Here’s What Happened When a 64-year-old Liberal Attended his First NRA Convention

Here’s What Happened When a 64-year-old Liberal Attended his First NRA Convention

Liberal people by their nature tend to have open minds, and one man recently told his story about taking up the hobby of shooting. Upon retirement, he had time to learn new things and entered the world of gun ownership. As a self-described liberal, he soon found himself to be a rare species among conservative gun owners.

Although the supposed logic of the holy trinity of God, guns, and conservatism eluded him, he still traveled to a National Rifle Association convention in Atlanta, Georgia. While mingling with attendees, he spoke with many people in order to gain a better understanding of their views.

On the 15-acre convention floor, he hoped to encounter some gun owners willing to focus on the founding principles of the NRA, which were gun safety, training, and responsible ownership. Reportedly, 90 percent of NRA members supported background checks.

At the convention, he mingled with people who fit the NRA stereotype that he dubbed the three Bs of beards, baseball caps, and bellies.
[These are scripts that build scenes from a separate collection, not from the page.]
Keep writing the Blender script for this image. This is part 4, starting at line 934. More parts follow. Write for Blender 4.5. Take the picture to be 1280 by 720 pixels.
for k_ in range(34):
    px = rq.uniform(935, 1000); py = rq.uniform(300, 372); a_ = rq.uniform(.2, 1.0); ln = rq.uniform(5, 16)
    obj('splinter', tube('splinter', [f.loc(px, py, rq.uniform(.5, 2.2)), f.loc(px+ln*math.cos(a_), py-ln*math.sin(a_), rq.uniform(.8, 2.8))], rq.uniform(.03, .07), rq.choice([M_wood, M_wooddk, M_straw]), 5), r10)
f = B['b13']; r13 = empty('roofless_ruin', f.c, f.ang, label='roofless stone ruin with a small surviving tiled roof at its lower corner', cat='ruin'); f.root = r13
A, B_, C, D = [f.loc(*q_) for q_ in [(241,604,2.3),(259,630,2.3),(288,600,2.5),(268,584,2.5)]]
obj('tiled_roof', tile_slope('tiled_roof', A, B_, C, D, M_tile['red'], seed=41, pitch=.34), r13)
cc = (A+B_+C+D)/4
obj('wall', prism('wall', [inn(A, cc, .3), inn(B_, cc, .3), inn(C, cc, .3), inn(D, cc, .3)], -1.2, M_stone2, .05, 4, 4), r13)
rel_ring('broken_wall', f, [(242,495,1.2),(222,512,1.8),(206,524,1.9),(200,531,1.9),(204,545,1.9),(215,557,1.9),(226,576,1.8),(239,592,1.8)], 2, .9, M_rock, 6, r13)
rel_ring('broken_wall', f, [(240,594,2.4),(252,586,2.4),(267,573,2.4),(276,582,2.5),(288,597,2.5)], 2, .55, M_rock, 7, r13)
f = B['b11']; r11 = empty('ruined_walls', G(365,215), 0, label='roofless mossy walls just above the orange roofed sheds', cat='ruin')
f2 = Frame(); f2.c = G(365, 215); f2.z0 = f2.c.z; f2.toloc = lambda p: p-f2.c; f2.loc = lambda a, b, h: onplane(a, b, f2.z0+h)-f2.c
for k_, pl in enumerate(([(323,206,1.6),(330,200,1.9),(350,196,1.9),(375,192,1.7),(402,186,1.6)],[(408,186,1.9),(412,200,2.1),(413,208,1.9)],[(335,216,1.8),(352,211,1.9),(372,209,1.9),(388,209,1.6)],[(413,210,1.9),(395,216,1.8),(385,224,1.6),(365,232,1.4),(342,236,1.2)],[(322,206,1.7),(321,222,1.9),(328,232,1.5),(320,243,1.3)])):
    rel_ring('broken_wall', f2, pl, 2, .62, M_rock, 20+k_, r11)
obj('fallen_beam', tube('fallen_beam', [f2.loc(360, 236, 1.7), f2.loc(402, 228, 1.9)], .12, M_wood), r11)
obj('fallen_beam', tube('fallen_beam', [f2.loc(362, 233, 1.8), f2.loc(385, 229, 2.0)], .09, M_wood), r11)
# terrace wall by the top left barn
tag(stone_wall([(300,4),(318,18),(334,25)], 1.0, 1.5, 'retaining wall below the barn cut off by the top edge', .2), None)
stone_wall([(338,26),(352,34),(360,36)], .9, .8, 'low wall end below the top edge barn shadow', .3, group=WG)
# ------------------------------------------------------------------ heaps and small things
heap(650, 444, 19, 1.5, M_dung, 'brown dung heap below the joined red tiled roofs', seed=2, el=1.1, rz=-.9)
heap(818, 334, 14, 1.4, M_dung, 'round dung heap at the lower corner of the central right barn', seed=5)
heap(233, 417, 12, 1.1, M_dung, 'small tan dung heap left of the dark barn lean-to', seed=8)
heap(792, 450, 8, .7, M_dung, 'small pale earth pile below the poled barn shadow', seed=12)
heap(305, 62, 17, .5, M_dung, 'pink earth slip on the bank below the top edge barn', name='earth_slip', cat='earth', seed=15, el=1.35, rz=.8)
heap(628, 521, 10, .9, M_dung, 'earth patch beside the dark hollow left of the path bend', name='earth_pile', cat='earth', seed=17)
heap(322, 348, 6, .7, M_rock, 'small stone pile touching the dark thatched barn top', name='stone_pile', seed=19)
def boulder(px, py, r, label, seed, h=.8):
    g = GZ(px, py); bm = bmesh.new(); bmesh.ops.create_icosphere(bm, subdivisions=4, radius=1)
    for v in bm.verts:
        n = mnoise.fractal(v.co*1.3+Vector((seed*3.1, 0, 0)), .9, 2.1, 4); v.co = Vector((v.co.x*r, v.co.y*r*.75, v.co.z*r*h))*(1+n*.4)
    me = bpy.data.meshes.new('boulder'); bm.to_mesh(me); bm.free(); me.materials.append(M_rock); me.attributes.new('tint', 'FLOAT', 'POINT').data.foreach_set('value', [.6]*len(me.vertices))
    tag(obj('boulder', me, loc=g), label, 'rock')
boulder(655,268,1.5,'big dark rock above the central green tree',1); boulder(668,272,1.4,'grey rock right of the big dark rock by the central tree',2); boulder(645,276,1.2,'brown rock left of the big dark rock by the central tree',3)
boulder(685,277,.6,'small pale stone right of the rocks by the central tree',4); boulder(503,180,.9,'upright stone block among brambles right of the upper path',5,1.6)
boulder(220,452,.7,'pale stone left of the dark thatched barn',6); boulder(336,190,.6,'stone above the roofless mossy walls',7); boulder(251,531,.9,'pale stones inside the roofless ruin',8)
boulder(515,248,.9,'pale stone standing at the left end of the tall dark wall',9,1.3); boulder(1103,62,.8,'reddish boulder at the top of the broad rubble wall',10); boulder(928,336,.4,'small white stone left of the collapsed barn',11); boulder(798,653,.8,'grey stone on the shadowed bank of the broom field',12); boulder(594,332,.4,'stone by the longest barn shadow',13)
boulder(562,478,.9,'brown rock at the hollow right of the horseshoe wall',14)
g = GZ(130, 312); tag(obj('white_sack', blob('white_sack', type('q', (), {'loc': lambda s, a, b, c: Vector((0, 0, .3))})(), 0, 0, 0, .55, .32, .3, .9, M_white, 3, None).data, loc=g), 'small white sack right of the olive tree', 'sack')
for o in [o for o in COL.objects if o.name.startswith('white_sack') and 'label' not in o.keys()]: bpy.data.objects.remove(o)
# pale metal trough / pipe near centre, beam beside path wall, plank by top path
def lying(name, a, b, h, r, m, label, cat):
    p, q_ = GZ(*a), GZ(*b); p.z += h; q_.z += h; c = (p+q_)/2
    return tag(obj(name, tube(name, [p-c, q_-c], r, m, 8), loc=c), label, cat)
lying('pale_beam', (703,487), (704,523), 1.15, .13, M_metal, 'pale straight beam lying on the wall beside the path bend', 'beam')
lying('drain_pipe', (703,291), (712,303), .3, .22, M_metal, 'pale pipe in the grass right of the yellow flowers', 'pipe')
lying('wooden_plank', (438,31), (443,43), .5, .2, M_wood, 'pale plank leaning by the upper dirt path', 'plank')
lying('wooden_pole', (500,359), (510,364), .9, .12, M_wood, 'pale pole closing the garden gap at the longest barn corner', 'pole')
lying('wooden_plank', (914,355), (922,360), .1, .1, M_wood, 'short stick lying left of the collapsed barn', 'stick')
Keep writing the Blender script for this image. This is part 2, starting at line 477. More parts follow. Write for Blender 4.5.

Women and families were in abundance as well. He witnessed affectionate elderly couples, gun-toting widows, mother-daughter pairs, and a school teacher with a young child.

His conversations soon revealed a nearly unanimous adherence to NRA talking points, most of which provoked fear within the membership. People of all classes, age, and genders focused their gun beliefs on self defense, blaming people for killing instead of guns, and the Second Amendment from the Bill of Rights. Fear appeared to rule the minds of the convention goers, who seemed to see the world as lawless, overrun by criminals, and threatened by Islamic terrorists. They regarded men who did not arm themselves as cowards and unarmed woman as doomed to be raped. When he told people that crime was not bad where he lived, they did not believe him.

As for the massacre at the Sandy Hook elementary school, people blamed the school and lies told by the media. The school teacher that he spoke to said there should be armed people at schools to defend from them from attackers. His earlier hopes about finding support for gun background checks were dashed when one convention goer wondered who gets to decide who is mentally ill.

To clear his mind, he traveled a few blocks from the convention and attended a rally organized by Moms Demand Action for Gun Sense. Most of them were African American, a race largely absent from the NRA convention, and they were displaying pictures of their slain children. Because they lived in violent neighborhoods, some of them expressed support for gun freedoms and owned guns themselves. Even so, they wanted to prevent gun sales to the wrong people, and they supported background checks, waiting periods, and a ban on gun sales at pawn shops.

These encounters made him wonder why the message of danger resonated with the NRA members, who mostly did not experience violence at home, and not with the people who lived in high-crime areas with legitimate needs for self defense. He suspected that the pro-gun movement of the NRA in many ways contributed to the gun violence in inner cities. He returned home wondering if his new shooting hobby contradicted his values and concluded that golf might suit him better.